A copper layer 8 μm in thickness was formed by sputtering and plating, using a polyimide film (Upilex SGA made by Ube Industries, Ltd.) of 34 μm in thickness. The right side of FIG. 2 shows a two-layered copper-clad laminate in Comparative Example 1 (conventional product).

As a result of measurement of the dimensional change rate in the copper-clad state and in the copper-etched state according to IPC-TM-650, 2.2.4, Method B, the expansion in MD was 0.027% and that in TD was 0.062% as shown in the right side of FIG. 2.

Comparative Example 2

Furthermore, as a result of measurement of the dimensional change rate in the copper-clad state and the state after etching and following a heat treatment to copper according to IPC-TM-650, 2.2.4, Method C, the dimensional change rate in MD was 0.013% and the dimensional change rate in TD was 0.053% as shown in the right side of FIG. 3. The warpage was 27.7 mm. The heat treatment was performed at a temperature of 150° C. ±2° C. for 30 minutes ±2 minutes.

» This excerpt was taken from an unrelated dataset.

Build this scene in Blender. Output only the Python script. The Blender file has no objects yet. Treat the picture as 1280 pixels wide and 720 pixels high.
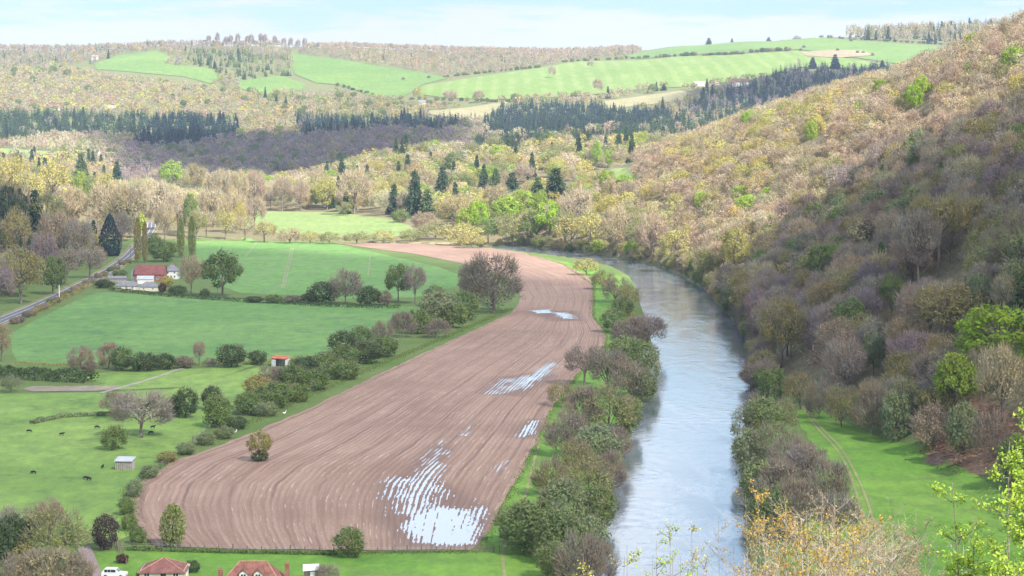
import bpy, bmesh, math, random
import numpy as np
from mathutils import Vector, Matrix
from mathutils.geometry import delaunay_2d_cdt

random.seed(7)
RNG = np.random.default_rng(7)
SC = bpy.context.scene
COL = SC.collection
F, CX, HY, CAMZ = 2560.0, 640.0, 160.0, 81.0      # focal length and centre in photo pixels, eye level row, eye height (m)
R = math.radians

# ------------------------------------------------------------------ camera, sky, sun
cam_d = bpy.data.cameras.new('camera'); cam = bpy.data.objects.new('camera', cam_d); COL.objects.link(cam)
cam_d.sensor_width = 36.0; cam_d.lens = 36.0 * F / 1280.0
cam_d.shift_y = -(360.0 - HY) / 1280.0
cam_d.clip_start = 0.5; cam_d.clip_end = 60000
cam.location = (0, 0, CAMZ); cam.rotation_euler = (R(90), 0, 0)
SC.camera = cam
SUN = Vector((0.44, -0.56, 0.70)).normalized()     # towards the sun: from the right, behind the camera
EL = math.asin(SUN.z); AZ = math.atan2(SUN.x, SUN.y)
sl = bpy.data.lights.new('sun', 'SUN'); so = bpy.data.objects.new('sun', sl); COL.objects.link(so)
sl.energy = 5.0; sl.angle = R(0.53); sl.color = (1.0, 0.94, 0.84)
so.rotation_euler = SUN.to_track_quat('Z', 'Y').to_euler(); so.location = (0, 0, 600)
SC.view_settings.view_transform = 'Standard'; SC.view_settings.look = 'None'
SC.view_settings.exposure = 1.33; SC.view_settings.gamma = 1.0
SC.render.resolution_x = 1024; SC.render.resolution_y = 576
SC.cycles.max_bounces = 6; SC.cycles.diffuse_bounces = 2; SC.cycles.transparent_max_bounces = 8
SC.cycles.volume_bounces = 0; SC.cycles.use_denoising = True; SC.cycles.denoising_prefilter = 'ACCURATE'

W = bpy.data.worlds.new("World"); SC.world = W; W.use_nodes = True

# ------------------------------------------------------------------ node helpers
class NT:
    def __init__(s, tree): s.t = tree; s.n = tree.nodes; s.l = tree.links
    def new(s, typ, **kw):
        n = s.n.new(typ)
        for k, v in kw.items(): setattr(n, k, v)
        return n
    def put(s, sock, v):
        if isinstance(v, bpy.types.NodeSocket): s.l.new(v, sock)
        else: sock.default_value = v
    def math(s, op, a, b=0.0, c=0.0, clamp=False):
        n = s.new('ShaderNodeMath', operation=op, use_clamp=clamp)
        s.put(n.inputs[0], a); s.put(n.inputs[1], b); s.put(n.inputs[2], c); return n.outputs[0]
    def mix(s, fac, a, b, blend='MIX'):
        n = s.new('ShaderNodeMix', data_type='RGBA', blend_type=blend)
        s.put(n.inputs[0], fac); s.put(n.inputs[6], a); s.put(n.inputs[7], b); return n.outputs[2]
    def noise(s, vec, scale, detail=3.0, rough=0.55, dist=0.0):
        n = s.new('ShaderNodeTexNoise'); n.inputs['Scale'].default_value = scale
        n.inputs['Detail'].default_value = detail; n.inputs['Roughness'].default_value = rough
        n.inputs['Distortion'].default_value = dist
        if vec is not None: s.l.new(vec, n.inputs['Vector'])
        return n.outputs[0]
    def ramp(s, fac, a, b, smooth=True):
        n = s.new('ShaderNodeMapRange'); n.interpolation_type = 'SMOOTHSTEP' if smooth else 'LINEAR'
        s.put(n.inputs[0], fac); n.inputs[1].default_value = a; n.inputs[2].default_value = b; return n.outputs[0]
    def sep(s, v): n = s.new('ShaderNodeSeparateXYZ'); s.l.new(v, n.inputs[0]); return n.outputs
    def comb(s, x, y, z):
        n = s.new('ShaderNodeCombineXYZ')
        for i, v in enumerate((x, y, z)): s.put(n.inputs[i], v)
        return n.outputs[0]
    def mapping(s, v, scale=(1, 1, 1), rot=(0, 0, 0), loc=(0, 0, 0)):
        n = s.new('ShaderNodeMapping'); s.l.new(v, n.inputs[0])
        n.inputs['Scale'].default_value = scale; n.inputs['Rotation'].default_value = rot; n.inputs['Location'].default_value = loc
        return n.outputs[0]
    def attr(s, name, typ='GEOMETRY'):
        return s.new('ShaderNodeAttribute', attribute_name=name, attribute_type=typ)
    def bump(s, h, strength, dist):
        n = s.new('ShaderNodeBump'); n.inputs['Strength'].default_value = strength; n.inputs['Distance'].default_value = dist
        s.l.new(h, n.inputs['Height']); return n.outputs[0]

def c4(c): return (c[0], c[1], c[2], 1.0)
def new_mat(name):
    m = bpy.data.materials.new(name); m.use_nodes = True; m.node_tree.nodes.clear()
    k = NT(m.node_tree); out = k.new('ShaderNodeOutputMaterial'); return m, k, out
def princ(k, out, col, rough=0.8, normal=None, spec=0.3, metal=0.0):
    p = k.new('ShaderNodeBsdfPrincipled'); k.put(p.inputs['Base Color'], col); k.put(p.inputs['Roughness'], rough)
    p.inputs['Specular IOR Level'].default_value = spec; p.inputs['Metallic'].default_value = metal
    if normal is not None: k.l.new(normal, p.inputs['Normal'])
    k.l.new(p.outputs[0], out.inputs[0]); return p

# sky: Nishita with thin drifting cloud bands low over the hills
k = NT(W.node_tree); k.n.clear()
wo = k.new('ShaderNodeOutputWorld'); bg = k.new('ShaderNodeBackground'); k.l.new(bg.outputs[0], wo.inputs[0])
sky = k.new('ShaderNodeTexSky', sky_type='NISHITA'); sky.sun_disc = False
sky.sun_elevation = EL; sky.sun_rotation = AZ; sky.altitude = 100; sky.air_density = 1.0; sky.dust_density = 0.25; sky.ozone_density = 2.0
tc = k.new('ShaderNodeTexCoord'); d = tc.outputs['Generated']
v = k.mapping(d, scale=(11.0, 11.0, 95.0), loc=(1.3, 0.2, 0.35))
n1 = k.noise(v, 1.4, 6.0, 0.6, 0.4)
v2 = k.mapping(d, scale=(4.0, 4.0, 40.0), loc=(4.3, 2.2, 0.0))
n2 = k.noise(v2, 1.6, 4.0, 0.6, 0.2)
z = k.sep(d)[2]
base = k.math('ADD', k.math('MULTIPLY', n1, 0.65), k.math('MULTIPLY', n2, 0.35))
mask = k.ramp(k.math('ADD', base, k.math('MULTIPLY', k.math('SUBTRACT', 0.0545, z), 9.0)), 0.41, 0.56)
low = k.mix(k.math('MULTIPLY', mask, 0.9), k.mix(0.8, sky.outputs[0], (1.85, 2.85, 3.75, 1)), (3.85, 4.0, 4.15, 1))
# bright cumulus added overhead, out of view, to raise the ambient light
n3 = k.noise(k.mapping(d, scale=(3.2, 3.2, 5.0), loc=(0.7, 3.2, 1.0)), 1.5, 6.0, 0.6, 0.3)
high = k.mix(k.ramp(n3, 0.47, 0.62), sky.outputs[0], (8.2, 8.6, 9.2, 1))
col = k.mix(k.ramp(z, 0.07, 0.16), low, high)
k.l.new(col, bg.inputs[0]); bg.inputs[1].default_value = 0.10

# ------------------------------------------------------------------ materials
MATS = {}
def foliage_mat(name, stuff=False, transl=0.3, twig=(0.30, 0.25, 0.205)):
    key = (name, stuff)
    if key in MATS: return MATS[key]
    m, k, out = new_mat(name)
    if stuff: tint = k.attr('tint').outputs[0]
    else: tint = k.new('ShaderNodeObjectInfo').outputs['Color']
    rnd = k.attr('rnd').outputs[2]; tw = k.attr('twig').outputs[2]
    col = k.mix(k.math('MULTIPLY', tw, 0.75), tint, c4(twig))
    # per-leaf value and a slight warm / cool shift
    val = k.math('ADD', k.math('MULTIPLY', rnd, 0.40 if stuff else 0.6), 0.82 if stuff else 0.72)
    col = k.mix(1.0, col, k.comb(val, val, val), 'MULTIPLY')
    geo = k.new('ShaderNodeNewGeometry').outputs['Position']
    big = k.noise(geo, 0.16, 2.0)
    warm = k.mix(1.0, col, (1.07, 1.0, 0.86, 1), 'MULTIPLY')
    col = k.mix(k.ramp(big, 0.40, 0.62), col, warm)
    a = k.new('ShaderNodeBsdfDiffuse'); k.l.new(col, a.inputs[0]); a.inputs[1].default_value = 0.6
    b = k.new('ShaderNodeBsdfTranslucent'); k.l.new(col, b.inputs[0])
    mx = k.new('ShaderNodeMixShader'); mx.inputs[0].default_value = transl
    k.l.new(a.outputs[0], mx.inputs[1]); k.l.new(b.outputs[0], mx.inputs[2]); k.l.new(mx.outputs[0], out.inputs[0])
    MATS[key] = m; return m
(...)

Specifically speaking, according to IPC-TM-650, 2.2.4, Methods B and C, when the dimensional change rate in MD was a positive value (expansion) and the dimensional change rate in TD was also a positive value (expansion), the warpage was 27.7 mm, which was a large value.

This value exceeds the target value 20 mm of the warpage according to the present invention, which indicates an unfavorable state. It appears that indication of expansion in the dimensional change rates in both MD and TD will promote warping. According to the comparative examples described above, it is apparent that the present invention has the advantage.

INDUSTRIAL APPLICABILITY

A warpage of a two-layered copper-clad laminate according to the present invention is made to become 20 mm or less by making use of the behaviors of the two-layered copper-clad laminate shrinking in the MD of the copper-clad laminate and expanding in the TD of the copper-clad laminate. In other words, the warping behaviors of the copper-clad laminate can be buffered and offset and the warpage can be reduced by making the dimensional change rate in the MD become a negative value and the dimensional change rate in the TD become a positive value according to IPC-TM-650, 2.2.4, Methods B and C, that is, by making use of the characteristic of the dimensional change rate values in the MD and TD bearing the opposite signs, positive and negative. As a result, it is possible to obtain the excellent effect of reducing the obstacle when processing CCL materials to produce COF, packaging a driver IC and other elements in the COF, and mounting the COF with the driver IC and other elements in a liquid crystal panel or the like. Therefore, the two-layered copper-clad laminate of this invention is ideal for use as a circuit material for driver IC packaging for such as liquid crystal displays for which fine pitch circuits are required.